His injunction barred a wide range of agencies and public officials from “urging, encouraging, pressuring, or inducing” social media companies to remove or restrict content covered by the First Amendment’s free speech protections. The judge included exceptions for communications about criminal activity, national security threats, election integrity issues, and other “permissible public government speech.”

The Justice Department on Thursday argued that the terms of the injunction were vague and would leave it up to every individual agency official to have to figure out if certain online speech was or wasn’t constitutionally protected.
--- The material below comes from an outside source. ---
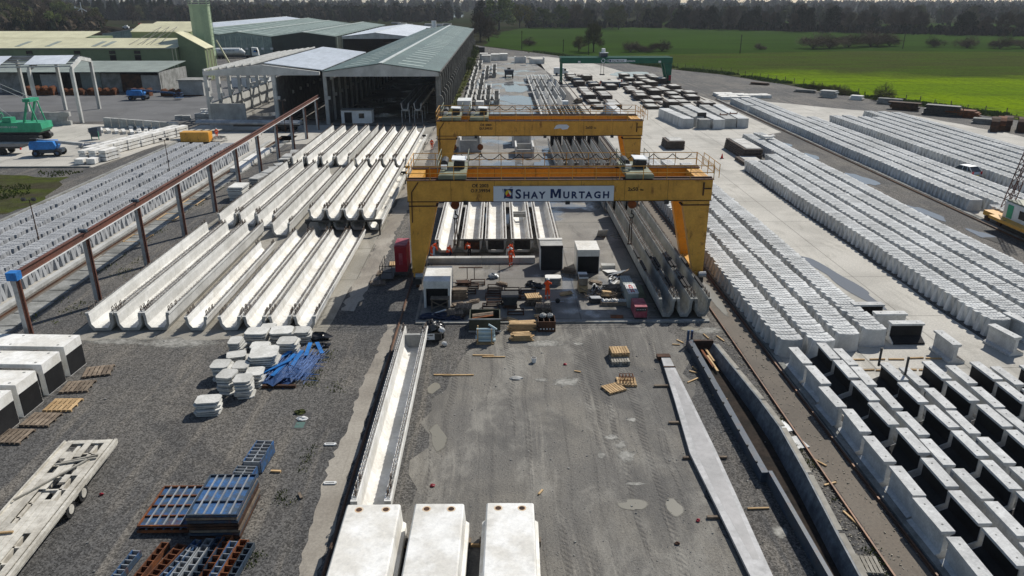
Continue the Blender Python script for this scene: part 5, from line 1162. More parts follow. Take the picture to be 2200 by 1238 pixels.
o = cr.build('rail_side_rubble', mat('pale rubble chips', (.36,.33,.27), (.22,.2,.16), .95, 9, 20, .3, 0)); o['kind'] = 'stuff'
q = random.Random(35); wd = MB()
for (cx,cy,rx,ry,n_) in ((16.0-.3,30,.35,9,900),(-9.9,34,.5,8,500),(-30,45.5,1.6,1.6,700),(-11.6,42.6,.7,3,500),(-34.5,70,.7,22,1200),(-30.9,80,.5,30,1200),(-10.4,27,.4,4,400),(20,42.5,.3,.3,60),(-9.6,240,.7,90,1500),(-32.5,58,.8,8,600)):
    for i in range(n_):
        x = q.gauss(cx,rx*.5); y = q.uniform(cy-ry,cy+ry); 
        if math.sin(y*1.7+cx)+math.sin(y*.63) < .3: continue
        h_ = q.uniform(.05,.2)*(1 if cy < 100 else 3); a = q.uniform(0,6.28); dx, dy = math.cos(a)*h_*.6, math.sin(a)*h_*.6
        wd.add([(x,y,.01),(x+dx*.5,y+dy*.5,h_),(x+dx,y+dy,.01+h_*.3)],[(0,1,2)])
leaf_y = mat('yellow green weeds', (.16,.17,.03), (.08,.11,.02), .9, 1, 5, .3, 0); o = wd.build('verge_weeds', leaf_y); o['kind'] = 'stuff'
# ---------------------------------------------------------------- workers
def person(label, x, y, rz, pose='stand', trousers=None, helmet=True, jacket=None, z=0.012, arms=((.5,0),(.3,0))):
    V = Vector
    J = {'pel':V((0,0,.95)),'spi':V((0,0,1.15)),'che':V((0,0,1.36)),'nek':V((0,0,1.5)),'hed':V((0,-.03,1.64)),'top':V((0,-.03,1.74))}
    rad = {'pel':.15,'spi':.15,'che':.165,'nek':.06,'hed':.095,'top':.06}
    bones = [('pel','spi','jacket'),('spi','che','jacket'),('che','nek','jacket'),('nek','hed','skin'),('hed','top','skin')]
    crouch = {'stand':0,'bend':0,'crouch':.42}[pose]; bend = {'stand':.06,'bend':.95,'crouch':.7}[pose]
    if crouch:
        for k in J: J[k].z -= crouch
    for s, sx in (('l',-1),('r',1)):
        st = .09*sx
        J['hip'+s] = J['pel']+V((.09*sx,0,-.06)); J['kne'+s] = V((.12*sx,-.05+st*.6-(.38 if crouch else 0),.5-(.08 if crouch else 0))); J['ank'+s] = V((.13*sx,.03+st*.9,.09)); J['toe'+s] = V((.15*sx,-.16+st*.9,.05))
        rad.update({'hip'+s:.105,'kne'+s:.075,'ank'+s:.06,'toe'+s:.05})
        bones += [('pel','hip'+s,'leg'),('hip'+s,'kne'+s,'leg'),('kne'+s,'ank'+s,'leg'),('ank'+s,'toe'+s,'boot')]
        up, fo = arms[0 if sx < 0 else 1]
        sh_ = J['che']+V((.19*sx,0,.05)); el = sh_+V((.06*sx,-math.sin(up)*.29,-math.cos(up)*.29)); wr = el+V((-.02*sx,-math.sin(up+.7)*.25,-math.cos(up+.7)*.25)); hn = wr+(wr-el).normalized()*.1
        th_ = wr+V((-.05*sx,-.03,-.03))
        J.update({'sho'+s:sh_,'elb'+s:el,'wri'+s:wr,'han'+s:hn,'thu'+s:th_}); rad.update({'sho'+s:.08,'elb'+s:.058,'wri'+s:.042,'han'+s:.04,'thu'+s:.018})
        bones += [('che','sho'+s,'jacket'),('sho'+s,'elb'+s,'jacket'),('elb'+s,'wri'+s,'jacket'),('wri'+s,'han'+s,'skin'),('wri'+s,'thu'+s,'skin')]
    m = Matrix.Translation(J['pel']) @ Matrix.Rotation(bend,4,'X') @ Matrix.Translation(-J['pel'])
    for k in J:
        if k in ('spi','che','nek','hed','top') or k[:3] in ('sho','elb','wri','han','thu'): J[k] = m @ J[k]
    if bend > .5:
        for s in 'lr':
            d = J['elb'+s]-J['sho'+s]
            J['elb'+s] = J['sho'+s]+V((.03,-.10,-.26)); J['wri'+s] = J['elb'+s]+V((0,-.10,-.22)); J['han'+s] = J['wri'+s]+V((0,-.03,-.09)); J['thu'+s] = J['wri'+s]+V((.03,-.05,-.03))
    names = list(J); idx = {k:i for i,k in enumerate(names)}
    me = bpy.data.meshes.new('skel'); me.from_pydata([J[k] for k in names], [(idx[a],idx[b0]) for a,b0,_ in bones], [])
    o = bpy.data.objects.new('skel', me); C.objects.link(o); o.modifiers.new('skin','SKIN')
    sv = me.skin_vertices[0].data
    for k in names: sv[idx[k]].radius = (rad[k],rad[k]*.82 if k in ('che','spi') else rad[k]); sv[idx[k]].use_root = (k == 'pel')
    sd = o.modifiers.new('sub','SUBSURF'); sd.levels = 1
    bpy.context.view_layer.update()
    bm_ = bpy.data.meshes.new_from_object(o.evaluated_get(bpy.context.evaluated_depsgraph_get())); bpy.data.objects.remove(o)
    ms = [jacket or orange_hv, trousers or orange_hv, skin_m, blackcl, band]
    bm_.materials.clear()
    for q_ in ms: bm_.materials.append(q_)
    reg = {'jacket':0,'leg':1,'skin':2,'boot':3}
    for p in bm_.polygons:
        best = None; c_ = p.center
        for a,b0,r_ in bones:
            A, B = J[a], J[b0]; d = B-A; t_ = max(0,min(1,(c_-A).dot(d)/max(d.length_squared,1e-9))); ds = (c_-(A+d*t_)).length - rad[a]*.6
            if best is None or ds < best[0]: best = (ds, r_, t_, a)
        i = reg[best[1]]
        if best[1] == 'jacket' and best[3] in ('spi',) and .0 < best[2] < .45: i = 4
        if best[1] == 'leg' and best[3][:3] == 'kne' and .25 < best[2] < .5 and trousers is None: i = 4
        p.material_index = i; p.use_smooth = True
    t = thing('person', label, 'person', (x,y,z), rz, 'workers in the yard')
    bm_.name = 'body'; link('body', bm_, t)
    hd = J['hed']; hm = MB(); dirn = (J['top']-J['hed']).normalized()
    for j in range(4):
        a0, a1 = j*R(90)/4, (j+1)*R(90)/4
        hm.tube(hd+dirn*(.03+.12*math.sin(a0)), hd+dirn*(.03+.12*math.sin(a1)), .125*math.cos(a0), 12, max(.005,.125*math.cos(a1)), caps=(j == 3))
    hm.tube(hd+dirn*.02, hd+dirn*.04, .15, 12); hm.build('helmet' if helmet else 'hair', white_p if helmet else blackcl, t, smooth=True)
    return t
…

The government also said it wasn’t clear which federal entities and employees were covered.

“The potential breadth of the entities and employees covered by the injunction combined with the injunction’s sweeping substantive scope will chill a wide range of lawful government conduct relating to defendants’ law enforcement responsibilities, obligations to protect the national security, and prerogative to speak on matters of public concern,” government attorneys wrote.

They added that the plaintiffs — the Republican attorneys general of Missouri and Louisiana and individual users — wouldn’t be harmed by a temporary pause on the injunction since it had already taken the judge a year to rule.

The government noted in its brief that the plaintiffs opposed the request for a stay of Doughty’s order. It asked the judge to rule on its request by noon on Monday in Louisiana.

The case is State of Louisiana v. Biden, 3:22-cv-01213, US District Court, Western District of Louisiana (Monroe).